Rant of the day: much of the rah-rah coverage of Real's Free-the-iPod campaign has accused Apple of using a "proprietary" file format in iTunes.

Many writers covering this story seem to be unaware of two important facts:

  1. Apple's major competitors all use proprietary file formats to copy-protect the songs they sell online.
  2. The iPod and iTunes also support other file formats, including MP3 (32 to 320 Kbps), MP3 Variable Bit Rate, AAC (16 to 320 Kbps), WAV, AIFF, Audible, and a new format called Apple Lossless audio (similar to FLAC). Apple does not support Windows Media files.

The fact that most stores use proprietary file formats is disguised by the fact that many online music stores use a copy-protected form of Windows Media -- a file format owned and controlled by Microsoft. These songs can be played using the Windows Media player and any other software that supports the protected WM file format.

RealNetworks sells AAC files wrapped in a copy-protection controlled by Real.

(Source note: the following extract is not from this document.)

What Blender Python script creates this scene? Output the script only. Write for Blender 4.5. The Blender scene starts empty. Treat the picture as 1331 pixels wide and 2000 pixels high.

Sony, bless its heart, converts everything to its own ATRAC3 format, and tries to sell songs in a copy-protected format called ATRAC3plus that no one but Sony will ever use.

Technically speaking, even MP3 files are "proprietary" -- Licensing terms are set by Thomson and the Fraunhofer Gesellschaft, the owners of the MP3 patents. (If you want to encode MP3 files in Windows Media Player, you have to buy an "MP3 Creation Pack" plug-in.)

The argument against proprietary formats is a bit of a red herring in the Harmony debate. If you want to take Apple to task for not supporting FLAC or Ogg Vorbis files, I'm all ears, but let's leave the word proprietary out of this particular discussion.